Embroidery thread is much finer and suits all embroidery designs. Be careful if you choose a thicker cotton thread as it is not as strong for fast stitching and will build up thickly and spoill your design. Some RW is suitable for thicker/cotton but then still slow machine down.
A lot also depends on when you stitch your design before or after layering with batting and backing.
I do my designs first on single thickness (before the sandwich).
Happy Stitching!
I'm a little confused. Are you embroidering a design on the quilt sandwich? Are you embroidering a design on quilting fabric before you assemble the quilt before you assemble the sandwich? Are you embroidering an all over quilting design intended to stitch all three layers together?

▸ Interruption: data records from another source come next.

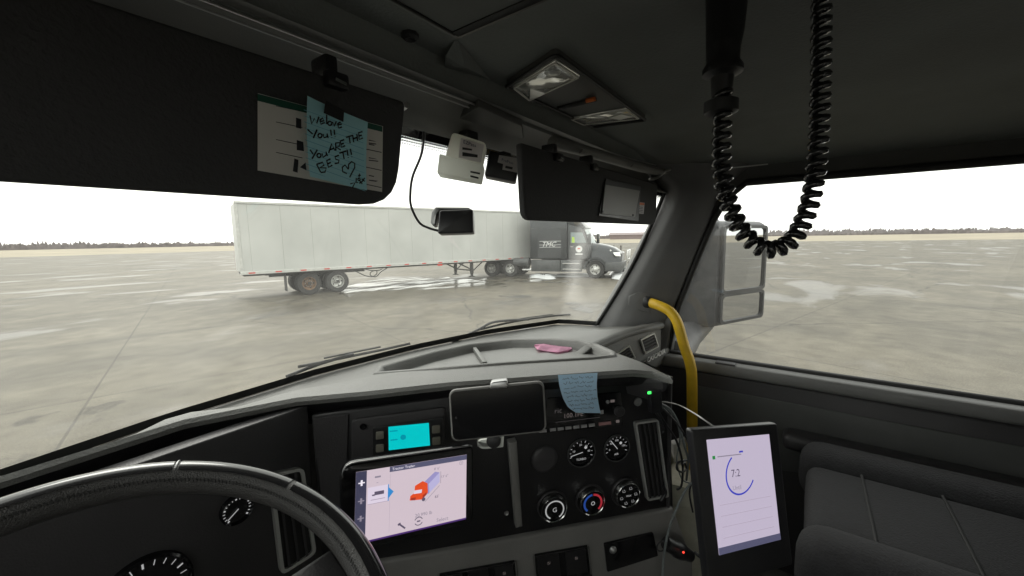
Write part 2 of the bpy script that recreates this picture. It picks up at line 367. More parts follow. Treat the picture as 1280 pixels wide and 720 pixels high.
def lathe(bm, c, ax, prof, n=32):
    """profile of (radius, height along ax[2])"""
    ex, ey, ez = ax; rings = []
    for (r, h) in prof:
        if r < 1e-6: rings.append([bm.verts.new(c+ez*h)])
        else: rings.append([bm.verts.new(c+ez*h+(ex*math.cos(2*math.pi*k/n)+ey*math.sin(2*math.pi*k/n))*r) for k in range(n)])
    for a, b in zip(rings, rings[1:]):
        for k in range(n):
            q = [a[k % len(a)], a[(k+1) % len(a)], b[(k+1) % len(b)], b[k % len(b)]]
            q2 = []
            for v in q:
                if v not in q2: q2.append(v)
            if len(q2) > 2: bm.faces.new(q2)
    return bm
def ribbon(bm, pts, wd, n):
    """flat pen stroke in the plane with normal n"""
    pts = [Vector(p) for p in pts]; prev = None
    for i, p in enumerate(pts):
        d = (pts[min(i+1, len(pts)-1)]-pts[max(i-1, 0)]); d = d.normalized() if d.length > 0 else Vector((1, 0, 0))
        s = d.cross(n).normalized()*wd/2; a, b = bm.verts.new(p+s), bm.verts.new(p-s)
        if prev: bm.faces.new((prev[0], prev[1], b, a))
        prev = (a, b)
    return bm
def quad(bm, pts): return bm.faces.new([bm.verts.new(p) for p in pts])
def text_bm(s, size, o, ex, ey, n, align='LEFT', extrude=0):
    cu = bpy.data.curves.new('t', 'FONT'); cu.body = s; cu.size = 1; cu.align_x = align; cu.resolution_u = 2; cu.extrude = extrude/size
    t = bpy.data.objects.new('t', cu); COL.objects.link(t)
    dg = bpy.context.evaluated_depsgraph_get(); me = bpy.data.meshes.new_from_object(t.evaluated_get(dg))
    bm = bmesh.new(); bm.from_mesh(me); bpy.data.objects.remove(t); bpy.data.curves.remove(cu); bpy.data.meshes.remove(me)
    for v in bm.verts: v.co = o+ex*v.co.x*size+ey*v.co.y*size+n*v.co.z*size
    return bm
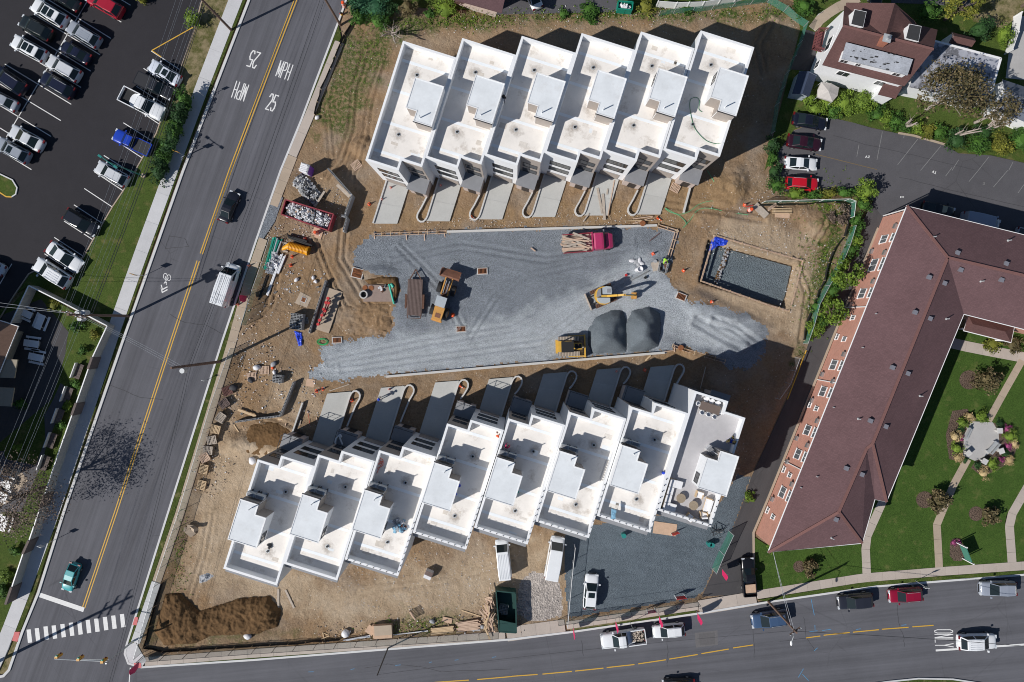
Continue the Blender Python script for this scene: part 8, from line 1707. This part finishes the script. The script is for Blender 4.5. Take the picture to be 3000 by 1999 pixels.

share some photo's as you go and when finished in the project section.
I am sure if you follow the advice of debleerl you will be fine as I have used both with designs on a quilt. If you are doing Redwork, I would try machine quilting threads. However, I think it is more of a personal choice. I just like the old-fashioned look of cotton thread on a quilt.
Egad I was rushing when I posted this because my husband was calling me , I'm surprised anyone knows what I asked LOL he was making Daiquiris I swear I didn't have any before my post :D
I just wanted you to know, this comment made me laugh so much my family had to read it too. Any time I try to type while someone is calling me -- it is so messed up. lol Your post made complete sense to me.
It depends on the density of the design and how you want it to show up on the quilt. Test stitch it on the same thickness of fabric and batting as the quilt. Preferably scraps of the same fabric and batting if you have enough. See which you like better. You can always use the test stitch-outs for matching pillow convers.